Concept
Omnibenchmark is a platform for open, continuous community-driven benchmarking. Anyone can start a new or contribute to an existing benchmark . A contribution can be a relevant ground truth dataset, a missing method, an update to an existing method or a new metric. Each of these contributions are single independent modules. Modules represent standalone benchmark components in form of gitlab projects, that contain input and output files bundled into datasets, containerized enviroments, a workflow that describes how output files were generated and can be generated from new input files and a pipeline recipe for continous intergration. Modules are “connected” by sharing datasets (e.g. using an output datasets from an upstream module as input). Dataset files are stored in git LFS and can be accessed from different gitlab projects/modules without storing them multiple times. Finally result can be interactively explored using a shiny dashboard.
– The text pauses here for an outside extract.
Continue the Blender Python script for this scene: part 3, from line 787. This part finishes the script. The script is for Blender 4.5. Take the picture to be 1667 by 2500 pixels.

At the same time all dataset (inputs, outputs, intermediates) can be downloaded and locally explored.

Site
This site gives you an overview on:
Getting started
All important resources to get started with a first module can be found here. Start with the quick-start tutorials and check the example iris benchmark to get an overview of how the system works. If you are looking for more details on how the workflow generation, input file detection or input - output mapping works check the omnibenchmark python module. For details on the project setup and underlying services see the renku documentation.
Explore results
Results of benchmark studies depend a lot on the flavour and weighting of different metrics, as well as their thresholds. Usually these choices are done by the “benchmarker”, althought they depend a lot on the purpose. To give the user a chance to decide about what metrics and thresholds matter in a specific use case we here provide a single bettr app for each benchmark to interactively explore all results.